Europe unlikely to sell more gold banker

By William Mervin Gumede

The new European central bank is unlikely to sell off gold, said the Bank of France's secretary-general, Didier Bruneel, in an interview in Paris with Independent Business.

Individual European central banks are also unlikely to sell off their gold reserves.

"The matter of gold is a highly sensitive political matter; nobody wants to sell," he said. "It is also a psychological matter, as gold for most still retains its inherent value."

Bruneel said France was not planning to sell off its gold reserves and "that maintaining gold reserves is an important element for France".

The rush by some central banks to sell bullion from their reserves has been blamed for hammering the price of gold to a two-decade low.

Next month is crunch time for gold when the new European central bank announces how much gold it will keep to underpin the euro and the new European monetary system. Observers fear that if the bank decides not to hold gold reserves it will send a negative signal to the market that gold has no place in modern financial institutions.

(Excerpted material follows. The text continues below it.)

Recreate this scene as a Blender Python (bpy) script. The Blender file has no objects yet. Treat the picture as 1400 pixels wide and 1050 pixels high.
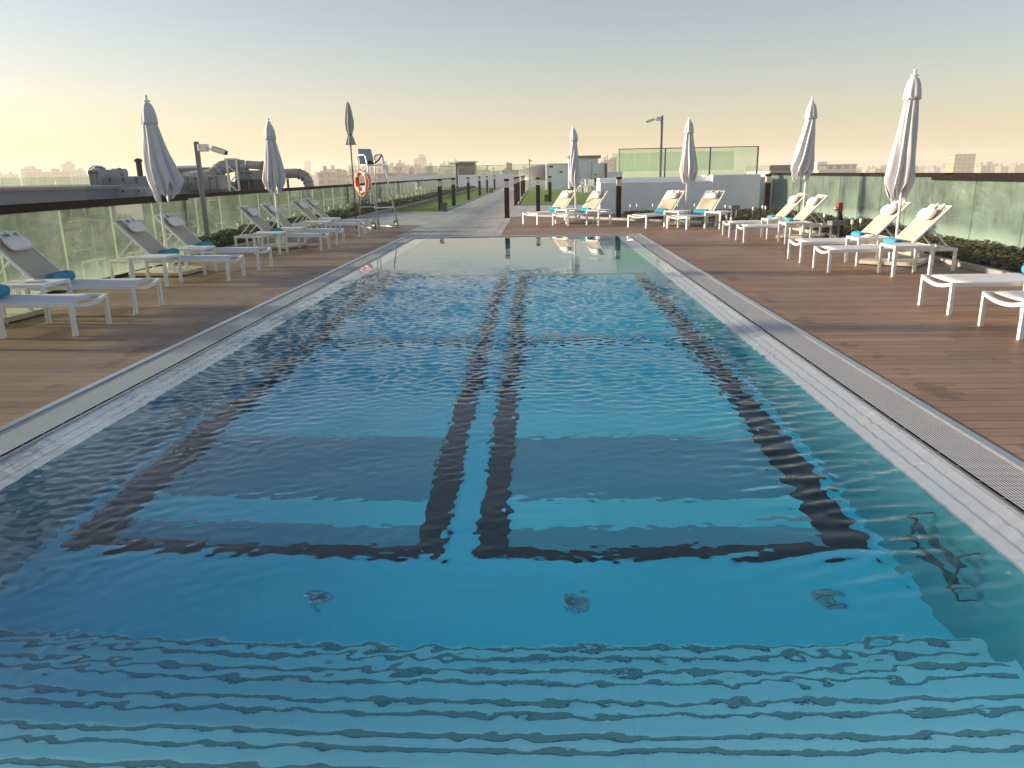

Such a move would send the price of gold plummeting. European central banks hold about 20 to 25 percent of their foreign reserves in bullion.

Bruneel said it was unlikely Germany and Italy, the European Union's major holders, planned gold sales. France and Germany would be the two most important forces in the European Monetary Union. In many of the member countries, particularly Germany where the value of paper currency has been wiped out twice this century, gold has an almost mystical significance as the ultimate store of value during economic catastrophes.

Bruneel said Belgium's central bank had sold gold because of a specific, exceptional problem. The bank wanted to reduce its debt to meet the requirements for entry into European monetary union.

The proceeds of gold sales could help to reduce public-sector debts. That might be attractive to governments trying to reduce their debts to the 60 percent of gross domestic product that is laid down for participation in the single European currency by the Maastricht treaty.

Belgium recently sold 299 tons of gold from its central bank reserves, more than half its holdings. Bruneel said the general thinking among European bankers was contrary to the ideas that motivated the Belgians.

The Netherlands has also recently sold gold. Outside Europe, Australia, Canada and Argentina have been other significant sellers.

The Belgians and the Dutch said they were holding too much of their reserves in gold instead of foreign exchange.

A quarter of a century has passed since gold played an official anchoring role in the international monetary system. Though its formal link with most paper currencies has long been severed, central banks still exert a powerful influence on gold.

At the yearly gathering of the World Economic Forum in the Swiss village of Davos early this year, Deputy President Thabo Mbeki urged central bankers to be more transparent and responsible with their gold sales. Mbeki and the captains of South Africa's gold-mining industry had discussions on the future of gold reserves with bankers and businessmen. Criticism of the secrecy with which central banks deal in gold dominated the talks.

Mbeki said: "The banks' gold activities are shrouded in thick mist [and] speculators can put stories into the market which are taken as reality because there are no statements by the banks to clarify the situation."